The nationwide strike on Thursday – the second time in two months - is expected to cause disruption to public transport and train services and shut down some schools and government offices.

PARIS – France braces for nationwide strikes on Thursday that unions say will touch off huge protests for the second time in two months against President Nicolas Sarkozy's handling of the economic crisis.

Nearly three-quarters of the French believe the strike called by all of France's main trade unions is justified, according to a poll released Tuesday.

More than a million people took to the streets on 29 January, the biggest protests held since Sarkozy took office in May 2007 on a promise to reform France and raise living standards.

"The turnout will be strong on Thursday," said Francois Chereque, head of the CFDT union. "It will be as strong as on 29 January."

French workers are feeling acute pain from the economic downturn, Chereque told a French television interview at the weekend. "Everyone knows a neighbour or a friend who is affected."

Unemployment has surged past eight percent and will climb further during the year as France and its eurozone neighbours sink into a recession that appears likely to last well into 2010.

Economy Minister Christine Lagarde warned this month that 2009 would "be difficult both economically and socially" for France, with job losses predicted to number 350,000 this year and the economy set to shrink by 1.0 to 1.5 percent.

Unions are calling on Sarkozy to scrap plans to cut public sector jobs, reverse tax cuts handed out in 2007 and boost social protection as the economy nosedives, shedding thousands of jobs in heavy industry among other sectors.

The strike on Thursday is expected to cause disruption to public transport and train services and shut down some schools and government offices.

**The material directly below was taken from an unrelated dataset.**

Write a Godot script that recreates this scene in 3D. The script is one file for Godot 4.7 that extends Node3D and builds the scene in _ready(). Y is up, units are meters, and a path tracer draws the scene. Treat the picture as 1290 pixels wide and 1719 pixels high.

Private sector workers are also set to take part.

After holding a high-profile "social summit" with labour leaders in February, Sarkozy offered a string of new benefits to help families cushion the blow from the crisis.

But the unions dismissed the package as insufficient and vowed to step up protests.

"The head of state must agree to discuss our proposals," Bernard Thibault, head of the CGT, France's biggest union, told Le Monde daily.

"He cannot just say that this crisis is unprecedented, that reforms have been decided and that there is no need to change course. This is what prompts us to continue to mobilise," said Thibault.

The poll published in the financial daily Les Echos showed 74 percent of the French considered the one-day strike as justified and 62 percent said they disapproved of the government's economic policies.

The poll, of 1,003 people, was carried out between 13 and 14 March.

The one-day strike comes against the backdrop of several incidents of worker revolt in France in recent weeks over job losses and factory closures.

On Friday, workers at Sony France's videotape factory in the southwestern town of Pontonx-sur-l'Adour took their managing director hostage overnight in a bid to win a bigger redundancy package.

The biggest single closure announced so far is that of German tyre giant Continental's plant in Clairoix, north of Paris, where 1,210 workers learned unexpectedly last Wednesday that they are to lose their jobs.

Continental's decision angered Sarkozy's government, which has promised at least six billion euros in loans to protect France's auto sector.

Continental's workers have threatened to launch a legal challenge to the closure, which government spokesman Luc Chatel called a "betrayal" of a workforce that had already agreed to work longer hours.

French oil giant Total is also the target of public anger after it announced 555 job cuts less than one month after it posted its biggest annual profit in French corporate history.

French politicians have also expressed concern that a six-week strike that paralysed the French Caribbean island of Guadeloupe could embolden workers on the mainland to take a tougher stance.

The strike ended earlier this month after a deal was struck for pay increases and measure to bring down the prices of basic goods on the French island.